What to produce –
What is the number of lines containing "scene"? Give only that number.

Recorded data –

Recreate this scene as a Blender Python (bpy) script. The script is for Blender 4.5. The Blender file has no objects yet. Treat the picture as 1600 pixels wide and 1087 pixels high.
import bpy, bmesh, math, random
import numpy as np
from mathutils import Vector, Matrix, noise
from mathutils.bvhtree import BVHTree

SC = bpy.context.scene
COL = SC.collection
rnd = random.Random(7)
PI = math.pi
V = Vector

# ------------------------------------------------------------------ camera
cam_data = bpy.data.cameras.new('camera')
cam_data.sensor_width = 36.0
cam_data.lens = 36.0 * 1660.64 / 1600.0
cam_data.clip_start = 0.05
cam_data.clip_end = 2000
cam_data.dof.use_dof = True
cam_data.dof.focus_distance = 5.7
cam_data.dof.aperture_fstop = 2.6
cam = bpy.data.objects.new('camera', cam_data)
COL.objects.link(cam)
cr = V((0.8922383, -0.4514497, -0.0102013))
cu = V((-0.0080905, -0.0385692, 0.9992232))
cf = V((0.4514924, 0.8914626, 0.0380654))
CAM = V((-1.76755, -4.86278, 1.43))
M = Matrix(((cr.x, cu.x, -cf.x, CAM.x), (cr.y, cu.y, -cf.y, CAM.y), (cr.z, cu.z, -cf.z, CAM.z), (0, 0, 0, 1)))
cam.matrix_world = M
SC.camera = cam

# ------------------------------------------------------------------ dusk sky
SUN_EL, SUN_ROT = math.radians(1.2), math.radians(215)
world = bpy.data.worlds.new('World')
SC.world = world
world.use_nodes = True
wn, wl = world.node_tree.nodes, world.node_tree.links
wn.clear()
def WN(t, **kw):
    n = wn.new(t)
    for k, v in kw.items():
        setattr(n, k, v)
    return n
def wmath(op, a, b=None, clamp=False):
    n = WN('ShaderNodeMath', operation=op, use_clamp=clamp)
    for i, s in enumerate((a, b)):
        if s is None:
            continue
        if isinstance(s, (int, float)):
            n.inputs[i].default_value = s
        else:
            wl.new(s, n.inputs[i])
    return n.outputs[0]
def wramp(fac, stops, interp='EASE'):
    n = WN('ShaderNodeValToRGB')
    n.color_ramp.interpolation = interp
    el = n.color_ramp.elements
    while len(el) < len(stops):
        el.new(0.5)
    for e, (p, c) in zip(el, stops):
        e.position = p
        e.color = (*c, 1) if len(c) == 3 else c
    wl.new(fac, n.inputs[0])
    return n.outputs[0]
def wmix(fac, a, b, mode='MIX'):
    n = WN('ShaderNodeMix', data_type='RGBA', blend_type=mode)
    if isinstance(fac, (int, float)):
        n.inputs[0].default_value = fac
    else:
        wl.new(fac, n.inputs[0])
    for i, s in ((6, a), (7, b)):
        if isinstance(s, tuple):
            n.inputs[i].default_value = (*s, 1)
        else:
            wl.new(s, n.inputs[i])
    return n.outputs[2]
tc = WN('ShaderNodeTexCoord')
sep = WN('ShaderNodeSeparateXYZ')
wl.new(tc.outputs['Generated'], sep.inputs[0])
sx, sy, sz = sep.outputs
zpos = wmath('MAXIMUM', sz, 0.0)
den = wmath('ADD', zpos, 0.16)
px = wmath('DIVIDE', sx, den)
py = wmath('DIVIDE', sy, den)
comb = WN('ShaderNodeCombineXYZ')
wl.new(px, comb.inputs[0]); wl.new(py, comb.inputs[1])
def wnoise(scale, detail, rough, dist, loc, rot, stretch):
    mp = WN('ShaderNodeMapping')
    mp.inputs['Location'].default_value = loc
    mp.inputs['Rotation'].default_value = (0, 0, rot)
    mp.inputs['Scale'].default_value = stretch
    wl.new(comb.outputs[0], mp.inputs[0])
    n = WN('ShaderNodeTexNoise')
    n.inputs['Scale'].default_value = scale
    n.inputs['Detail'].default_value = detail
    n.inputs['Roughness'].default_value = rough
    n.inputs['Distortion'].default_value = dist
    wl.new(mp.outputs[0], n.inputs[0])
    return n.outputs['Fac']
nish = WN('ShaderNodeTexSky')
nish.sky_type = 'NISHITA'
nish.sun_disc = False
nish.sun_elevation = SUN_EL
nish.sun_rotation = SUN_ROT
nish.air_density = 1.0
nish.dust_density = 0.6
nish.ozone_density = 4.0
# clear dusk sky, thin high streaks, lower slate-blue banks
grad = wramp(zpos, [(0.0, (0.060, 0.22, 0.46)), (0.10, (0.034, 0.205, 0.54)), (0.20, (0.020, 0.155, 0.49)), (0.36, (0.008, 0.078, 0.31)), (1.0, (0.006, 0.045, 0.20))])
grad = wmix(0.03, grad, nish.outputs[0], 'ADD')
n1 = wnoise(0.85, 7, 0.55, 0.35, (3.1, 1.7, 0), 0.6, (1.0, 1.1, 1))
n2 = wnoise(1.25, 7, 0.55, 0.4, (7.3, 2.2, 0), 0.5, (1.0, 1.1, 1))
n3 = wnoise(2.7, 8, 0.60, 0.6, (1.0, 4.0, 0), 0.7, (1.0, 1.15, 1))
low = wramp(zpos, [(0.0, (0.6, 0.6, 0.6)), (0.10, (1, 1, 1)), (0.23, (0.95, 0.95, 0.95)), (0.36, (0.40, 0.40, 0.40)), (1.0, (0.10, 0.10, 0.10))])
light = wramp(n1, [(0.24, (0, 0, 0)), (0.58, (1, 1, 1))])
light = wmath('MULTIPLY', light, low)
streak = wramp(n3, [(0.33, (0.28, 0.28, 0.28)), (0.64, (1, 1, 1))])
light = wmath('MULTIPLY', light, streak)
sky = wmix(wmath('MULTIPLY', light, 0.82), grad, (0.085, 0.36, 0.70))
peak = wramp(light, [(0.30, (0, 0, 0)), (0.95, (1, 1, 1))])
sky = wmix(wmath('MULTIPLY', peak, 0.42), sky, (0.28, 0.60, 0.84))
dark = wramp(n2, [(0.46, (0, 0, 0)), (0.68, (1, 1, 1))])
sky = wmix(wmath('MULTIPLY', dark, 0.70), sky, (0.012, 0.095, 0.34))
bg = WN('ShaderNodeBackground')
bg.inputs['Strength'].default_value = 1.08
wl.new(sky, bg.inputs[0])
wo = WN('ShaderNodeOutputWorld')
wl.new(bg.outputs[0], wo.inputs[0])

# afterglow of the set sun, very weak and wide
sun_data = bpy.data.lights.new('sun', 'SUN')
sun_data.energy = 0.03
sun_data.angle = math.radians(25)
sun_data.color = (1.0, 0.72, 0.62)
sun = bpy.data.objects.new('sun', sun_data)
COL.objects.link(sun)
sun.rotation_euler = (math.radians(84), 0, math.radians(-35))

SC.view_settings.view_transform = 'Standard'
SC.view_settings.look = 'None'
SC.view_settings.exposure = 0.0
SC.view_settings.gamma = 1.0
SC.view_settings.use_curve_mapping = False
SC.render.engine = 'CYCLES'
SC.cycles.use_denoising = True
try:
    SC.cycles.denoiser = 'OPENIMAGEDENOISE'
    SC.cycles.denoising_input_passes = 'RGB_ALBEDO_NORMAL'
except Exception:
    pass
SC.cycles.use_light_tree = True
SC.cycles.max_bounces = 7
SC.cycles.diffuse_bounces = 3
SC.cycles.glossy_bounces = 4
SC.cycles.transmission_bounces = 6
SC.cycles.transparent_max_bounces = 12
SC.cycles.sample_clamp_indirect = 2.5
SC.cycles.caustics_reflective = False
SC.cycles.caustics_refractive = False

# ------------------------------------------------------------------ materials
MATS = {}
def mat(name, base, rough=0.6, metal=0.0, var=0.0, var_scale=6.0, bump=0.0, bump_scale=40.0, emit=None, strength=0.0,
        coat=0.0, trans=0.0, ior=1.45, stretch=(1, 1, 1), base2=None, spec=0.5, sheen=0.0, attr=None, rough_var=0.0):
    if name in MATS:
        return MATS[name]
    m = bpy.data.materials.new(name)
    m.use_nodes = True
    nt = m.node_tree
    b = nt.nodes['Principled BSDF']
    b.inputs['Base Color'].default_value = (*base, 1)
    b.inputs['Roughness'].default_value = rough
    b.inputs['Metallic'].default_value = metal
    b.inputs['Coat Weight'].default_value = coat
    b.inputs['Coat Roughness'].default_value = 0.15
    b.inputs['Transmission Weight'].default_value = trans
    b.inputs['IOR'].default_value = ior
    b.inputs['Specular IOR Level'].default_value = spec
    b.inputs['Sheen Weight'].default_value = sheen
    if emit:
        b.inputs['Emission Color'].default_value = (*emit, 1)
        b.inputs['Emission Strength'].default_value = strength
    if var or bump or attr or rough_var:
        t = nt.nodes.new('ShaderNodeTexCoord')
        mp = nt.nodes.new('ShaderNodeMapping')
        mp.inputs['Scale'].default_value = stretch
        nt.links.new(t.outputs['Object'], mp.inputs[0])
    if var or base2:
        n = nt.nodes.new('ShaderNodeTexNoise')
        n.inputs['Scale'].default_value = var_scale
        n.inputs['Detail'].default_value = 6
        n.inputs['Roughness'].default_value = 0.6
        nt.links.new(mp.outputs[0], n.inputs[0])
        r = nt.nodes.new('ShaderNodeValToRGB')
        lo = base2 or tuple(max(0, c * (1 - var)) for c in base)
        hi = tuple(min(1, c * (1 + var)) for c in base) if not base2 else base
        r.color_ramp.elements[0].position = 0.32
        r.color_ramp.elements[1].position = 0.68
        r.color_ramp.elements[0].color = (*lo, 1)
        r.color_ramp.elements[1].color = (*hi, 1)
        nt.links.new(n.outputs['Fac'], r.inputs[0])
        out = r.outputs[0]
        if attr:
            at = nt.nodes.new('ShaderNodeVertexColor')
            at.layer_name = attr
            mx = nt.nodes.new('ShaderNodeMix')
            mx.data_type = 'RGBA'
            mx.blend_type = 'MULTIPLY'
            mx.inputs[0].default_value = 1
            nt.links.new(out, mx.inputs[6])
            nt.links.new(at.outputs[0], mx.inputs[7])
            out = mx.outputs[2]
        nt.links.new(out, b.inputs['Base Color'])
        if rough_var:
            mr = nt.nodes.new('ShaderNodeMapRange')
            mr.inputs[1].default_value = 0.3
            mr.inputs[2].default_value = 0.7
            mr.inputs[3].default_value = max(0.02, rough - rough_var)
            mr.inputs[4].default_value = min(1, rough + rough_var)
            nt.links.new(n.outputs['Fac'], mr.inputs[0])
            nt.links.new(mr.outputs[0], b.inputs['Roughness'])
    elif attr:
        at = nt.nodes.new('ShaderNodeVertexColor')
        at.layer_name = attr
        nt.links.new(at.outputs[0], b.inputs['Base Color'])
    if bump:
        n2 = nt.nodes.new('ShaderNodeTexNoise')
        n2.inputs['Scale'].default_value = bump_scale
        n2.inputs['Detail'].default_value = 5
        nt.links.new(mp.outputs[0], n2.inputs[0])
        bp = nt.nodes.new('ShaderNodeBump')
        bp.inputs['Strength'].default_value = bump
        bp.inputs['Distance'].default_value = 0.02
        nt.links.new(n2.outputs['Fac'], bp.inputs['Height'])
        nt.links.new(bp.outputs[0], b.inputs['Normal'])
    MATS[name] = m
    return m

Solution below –
2